The first man on the moon, Neil Armstrong, is threatening to sue his barber for selling his hair to a collector for $3,000.

Mr Armstrong, was a regular at Marx's Barber Shop in Lebanon, Ohio, where he would go once a month. But he stopped visiting after he learned that the owner, Marx Sizemore, had collected his clippings from the floor and sold them in May 2004.

"I didn't deny it or anything," Mr Sizemore told the Associated Press. "I told him I did it."

Mr Sizemore said he had not initiated the sale but had been approached, twice, by an agent for John Reznikoff, a Connecticut-based collector listed in the Guinness Book of Records as having the largest collection of hair from historical celebrities.

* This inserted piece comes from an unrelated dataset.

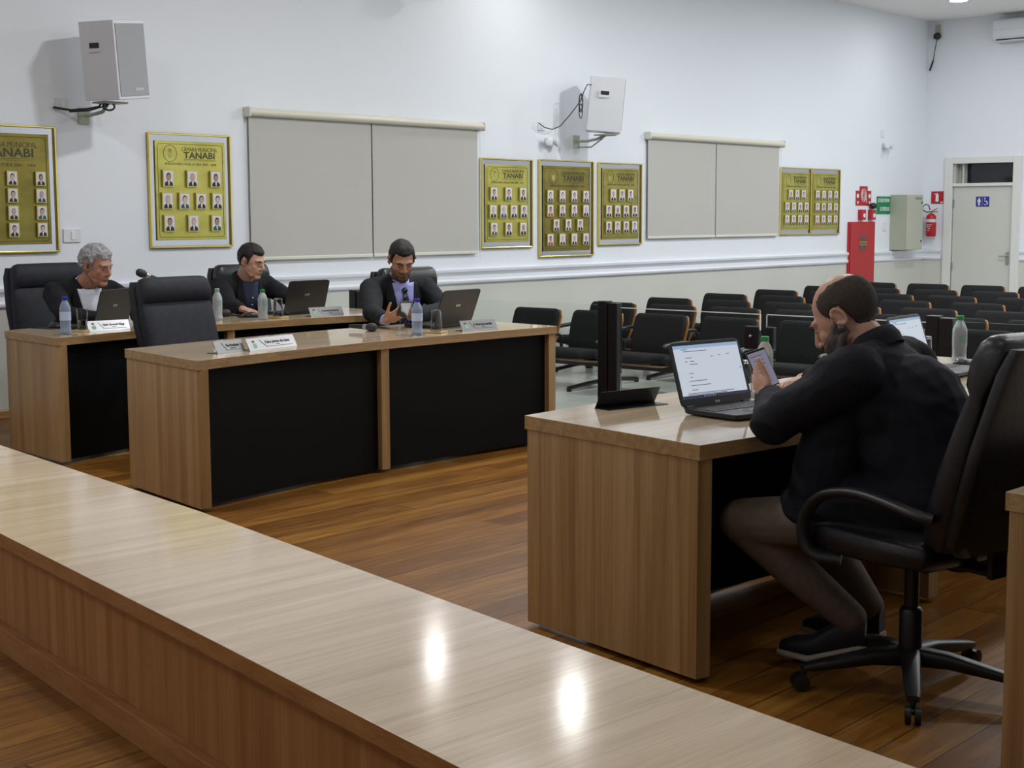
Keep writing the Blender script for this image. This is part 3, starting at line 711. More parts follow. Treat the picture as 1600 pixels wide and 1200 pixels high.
# air conditioner, camera in the corner
t = thing('air_conditioner', 'white split air conditioner at the upper right of the far wall', 'air conditioner', (FAR_X, 8.2, 3.98))
b = MB(); b.loft([((-.11, y, 0), (1, 0, 0), (0, 0, 1), .11, .14) for y in (-.5, .5)], 5, 24); b.build('housing', M['white'], t, smooth=50)
b = MB(); b.box((-.20, 0, -.06), (.06, 1.0, .10)); b.build('front_cover', M['white'], t, bevel=.01)
b = MB(); b.box((-.13, 0, -.145), (.12, .92, .012)); b.build('outlet_slot', M['black'], t)
b = MB(); b.box((-.16, 0, -.158), (.05, .9, .005), 0, Matrix.Rotation(R(20), 3, 'Y')); b.build('louver', M['white'], t)
t = thing('corner_camera', 'small dark dome device with dangling wire in the far upper corner', 'camera', (FAR_X - .04, 9.60, 3.98))
b = MB(); b.box((.02, 0, .10), (.04, .07, .12)); b.build('wall_box', mat('beige_box', (.45, .36, .30), .6), t, bevel=.01)
b = MB(); b.ell((0, 0, 0), (.055, .055, .05)); b.build('dome', M['black'], t, smooth=60)
b = MB(); b.tube([(0, 0, -.04), (0, .03, -.2), (0, .05, -.34)], .006, 6); b.tube([(0, .05, -.34), (0, .10, -.48)], .013, 8); b.build('wire', M['black'], t, smooth=50)

# ---------------------------------------------------------------- audience seating: beams of linked chairs facing the plenary
def bench_proto():
    """one four-seat beam; seats side by side along Y, sitters look to -X; origin on the floor under the beam"""
    t = thing('beam_seating', '', 'linked chairs', (0, 0, LOW), 0, 'rows of black linked chairs in the public area')
    P_ = .735
    b = MB(); b.box((0, 0, .20), (.06, P_ * 4 - .1, .045)); b.build('beam', M['blackm'], t, bevel=.004)
    for y in (1.27, .12, -1.15):
        b = MB(); b.box((0, y, .10), (.055, .055, .2)); b.tube([(-.55, y, .028), (-.25, y, .05), (.0, y, .06), (.25, y, .05), (.48, y, .028)], .02, 8)
        for x in (-.54, .47): b.lathe([(.022, 0), (.022, .03)], (x, y, 0), 12)
        b.build('leg', M['blackm'], t, smooth=40)
    for k in range(4):
        y = (k - 1.5) * P_
        b = MB(); W_ = .285
        secs = [((-.46, y, .318), .86, .010), ((-.452, y, .318), .94, .03), ((-.40, y, .322), 1, .048), ((-.2, y, .310), 1.0, .05), ((-.02, y, .292), .98, .048), ((.09, y, .29), .9, .03)]
        b.loft([(c, (0, 1, 0), (0, 0, 1), W_ * s_, h) for c, s_, h in secs], 5, 24); b.build('seat', M['blackfab'], t, smooth=60)
        b = MB(); s3 = [(-.30, .262, .23), (-.12, .235, .25), (.05, .232, .25), (.10, .26, .24)]
        b.loft([((x, y, z), (0, 1, 0), (0, 0, 1), w_, .012) for x, z, w_ in s3], 6, 16); b.build('seat_shell', M['ply'], t, smooth=40)
        rec = lambda z: .07 + (z - .30) * .30
        b = MB()
        q = [(.30, .80, .020), (.32, .9, .034), (.42, .97, .042), (.56, 1.0, .036), (.64, .985, .032), (.668, .94, .024), (.678, .86, .010)]
        b.loft([((rec(z) + .03 * (1 if 0 else 0), y, z), (0, 1, 0), (1, 0, .0), .277 * s_, th) for z, s_, th in q], 5, 26); b.build('backrest', M['blackfab'], t, smooth=60)
        b = MB(); q = [(.27, .86), (.42, 1.0), (.60, 1.02), (.655, .96), (.665, .9)]
        b.loft([((rec(z) + .045, y, z), (0, 1, 0), (1, 0, 0), .284 * s_, .008) for z, s_ in q], 8, 26); b.build('back_shell', M['ply'], t, smooth=40)
    for k in range(5):
        y = (k - 2) * P_
        b = MB(); b.tube([(.10, y, .22), (.10, y, .40), (.06, y, .445), (-.02, y, .45), (-.27, y, .435), (-.30, y, .42)], [.014, .014, .016, .02, .02, .014], 10, 0, (1.3, 1)); b.build('armrest', M['black'], t, smooth=50)
    return t
proto = bench_proto()
ordn = ['front', 'second', 'third', 'fourth', 'fifth', 'sixth', 'last']
for i, x in enumerate((10.66, 11.86, 12.86, 13.95, 15.05, 16.2, 17.55)):
    for j, y in enumerate((8.13, 5.14)):
        o = proto if (i == 0 and j == 0) else copy_tree(proto)
        o.location = (x, y, LOW)
        o['label'] = 'four linked black chairs, %s row behind the glass partition, %s' % (ordn[i], 'set nearest the long wall' if j == 0 else 'set nearer the middle')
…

"At first I told him no, I wasn't interested," Mr Sizemore said. "He called me back; then he contacted me by mail." Finally the agent offered him $3,000. "That's what he hit me with," the barber said.

Mr Armstrong, a private man who rarely makes public appearances and never gives interviews, heard of the sale almost a year later and asked Mr Sizemore to get the hair back. But Mr Reznikoff, whose collection is insured for $1m (£550,000) and includes hair from Abraham Lincoln, Marilyn Monroe, Albert Einstein, Napoleon and others, would not part with it.

"I called the person I sold it to and told him," Mr Sizemore said. "He was not interested in giving it back.

"I called Neil back and told him that. Then I got this letter from his lawyer."

The letter argues that Mr Sizemore has violated an Ohio law aimed at protecting the rights of famous people. It threatens legal action if Mr Sizemore does not return the hair or contribute the $3,000 to a charity of Mr Armstrong's choosing and pay the former astronaut's legal costs.